1506. Con la amorosa exhortación que les hizo el divino Maes­tro a toda aquella congregación, con los misterios que les manifestó y con ver que se despedía para dejarlos, fue incomparable la con­moción que todos sintieron en sus corazones, porque en ellos se encendió la llama del divino amor con viva fe de los misterios de su divinidad y humanidad. Con la memoria de su doctrina y pala­bras de vida que le habían oído, con el cariño de su agradable vista y conversación, con el dolor de carecer en un punto de tantos bie­nes juntos, lloraban todos tiernamente, suspiraban de lo íntimo del alma.

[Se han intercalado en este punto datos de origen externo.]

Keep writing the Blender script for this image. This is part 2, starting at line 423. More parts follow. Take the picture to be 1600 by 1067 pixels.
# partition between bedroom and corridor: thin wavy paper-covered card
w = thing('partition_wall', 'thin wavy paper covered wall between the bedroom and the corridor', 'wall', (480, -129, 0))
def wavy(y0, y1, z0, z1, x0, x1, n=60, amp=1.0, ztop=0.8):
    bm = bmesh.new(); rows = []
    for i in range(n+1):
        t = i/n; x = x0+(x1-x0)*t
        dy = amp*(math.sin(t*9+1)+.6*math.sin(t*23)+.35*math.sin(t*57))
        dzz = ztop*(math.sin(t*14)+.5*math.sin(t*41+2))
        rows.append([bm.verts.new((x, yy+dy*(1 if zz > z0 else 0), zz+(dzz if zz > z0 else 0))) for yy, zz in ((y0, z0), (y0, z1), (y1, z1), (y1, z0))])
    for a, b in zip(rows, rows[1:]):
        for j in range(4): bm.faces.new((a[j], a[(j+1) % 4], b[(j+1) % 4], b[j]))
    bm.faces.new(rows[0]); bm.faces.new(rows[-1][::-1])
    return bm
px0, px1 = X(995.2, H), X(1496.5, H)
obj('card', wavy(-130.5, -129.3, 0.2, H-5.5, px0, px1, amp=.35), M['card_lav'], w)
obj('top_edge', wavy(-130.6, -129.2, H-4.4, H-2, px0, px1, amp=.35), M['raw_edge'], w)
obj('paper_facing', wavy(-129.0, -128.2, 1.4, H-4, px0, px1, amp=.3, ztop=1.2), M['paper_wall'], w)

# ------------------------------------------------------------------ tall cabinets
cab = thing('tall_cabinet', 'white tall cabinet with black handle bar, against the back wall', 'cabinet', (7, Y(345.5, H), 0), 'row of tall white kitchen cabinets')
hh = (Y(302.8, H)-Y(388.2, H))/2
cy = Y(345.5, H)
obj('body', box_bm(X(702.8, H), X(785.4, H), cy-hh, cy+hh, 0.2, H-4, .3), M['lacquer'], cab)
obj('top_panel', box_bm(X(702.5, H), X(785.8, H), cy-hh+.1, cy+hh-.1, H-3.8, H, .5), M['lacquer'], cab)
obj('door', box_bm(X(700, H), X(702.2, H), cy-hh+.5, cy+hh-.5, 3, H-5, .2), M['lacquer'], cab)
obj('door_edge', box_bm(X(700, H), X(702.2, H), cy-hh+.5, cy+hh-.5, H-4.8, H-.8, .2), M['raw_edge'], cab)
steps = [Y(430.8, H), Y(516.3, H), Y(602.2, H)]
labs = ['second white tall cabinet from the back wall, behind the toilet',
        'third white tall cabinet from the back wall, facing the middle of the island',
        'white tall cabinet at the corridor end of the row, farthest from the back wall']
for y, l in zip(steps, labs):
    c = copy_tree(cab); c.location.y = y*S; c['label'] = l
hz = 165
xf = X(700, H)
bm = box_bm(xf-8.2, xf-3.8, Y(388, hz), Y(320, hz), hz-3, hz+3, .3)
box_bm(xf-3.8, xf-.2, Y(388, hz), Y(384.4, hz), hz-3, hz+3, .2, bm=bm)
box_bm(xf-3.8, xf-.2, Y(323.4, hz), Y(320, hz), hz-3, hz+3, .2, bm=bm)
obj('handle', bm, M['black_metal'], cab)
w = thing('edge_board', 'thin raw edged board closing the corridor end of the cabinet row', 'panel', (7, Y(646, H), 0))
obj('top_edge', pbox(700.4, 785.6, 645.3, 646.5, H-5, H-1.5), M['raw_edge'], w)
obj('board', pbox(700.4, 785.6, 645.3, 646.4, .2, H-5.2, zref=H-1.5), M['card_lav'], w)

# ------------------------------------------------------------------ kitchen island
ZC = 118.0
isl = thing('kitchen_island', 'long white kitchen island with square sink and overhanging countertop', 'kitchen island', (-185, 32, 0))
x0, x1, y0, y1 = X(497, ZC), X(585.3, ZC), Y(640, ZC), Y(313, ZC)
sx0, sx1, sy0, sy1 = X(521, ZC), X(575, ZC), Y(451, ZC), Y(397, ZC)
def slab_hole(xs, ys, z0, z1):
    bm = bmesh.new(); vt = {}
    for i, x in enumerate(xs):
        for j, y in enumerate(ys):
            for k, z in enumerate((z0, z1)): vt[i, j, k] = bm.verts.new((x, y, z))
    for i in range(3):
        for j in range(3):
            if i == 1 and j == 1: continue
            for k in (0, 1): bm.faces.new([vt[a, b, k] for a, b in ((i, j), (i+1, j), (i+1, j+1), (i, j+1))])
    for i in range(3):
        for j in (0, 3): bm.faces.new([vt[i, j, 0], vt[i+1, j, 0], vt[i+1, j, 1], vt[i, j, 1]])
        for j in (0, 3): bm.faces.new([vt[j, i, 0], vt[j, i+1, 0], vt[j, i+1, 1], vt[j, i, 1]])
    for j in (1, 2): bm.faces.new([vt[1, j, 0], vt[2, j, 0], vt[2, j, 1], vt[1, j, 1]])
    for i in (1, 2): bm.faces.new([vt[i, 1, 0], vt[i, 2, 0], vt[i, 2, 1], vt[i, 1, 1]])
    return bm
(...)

Quisiéranle detener y no podían, porque tampoco convenía, quisiéranse despedir y no acertaban. Formaban todos en su pecho razones dolorosas entre suma alegría y piadosa pena. Decían: ¿Cómo viviremos sin tal Maestro? ¿Quién nos hablará palabras de vida y de consuelo como las suyas? ¿Quién nos recibirá con tan amoroso y amable semblante? ¿Quién será nuestro Padre y nuestro amparo? Pupilos quedamos y huérfanos en el mundo. Rompieron algunos el silencio y dijeron: ¡Oh amantísimo Señor y Padre nuestro! ¡Oh alegría y vida de nuestras almas! Ahora que te conocemos por nuestro Re­parador, ¿te alejas y nos desamparas? Llévanos, Señor, tras de ti, no nos arrojes de tu vista. Oh esperanza nuestra, ¿qué haremos sin tu presencia? ¿A dónde iremos si nos dejas? ¿A dónde encamina­remos nuestros pasos, si no te seguimos como a Padre, Caudillo y Maestro nuestro?—A estas y otras dolorosas razones les respondió Su Majestad que no se apartasen de Jerusalén y perseverasen en oración hasta que les enviase el Espíritu Santo consolador, prome­tido del Padre, como en el cenáculo se lo había dicho a los Apósto­les. Y tras esto sucedió lo que diré en el capítulo siguiente.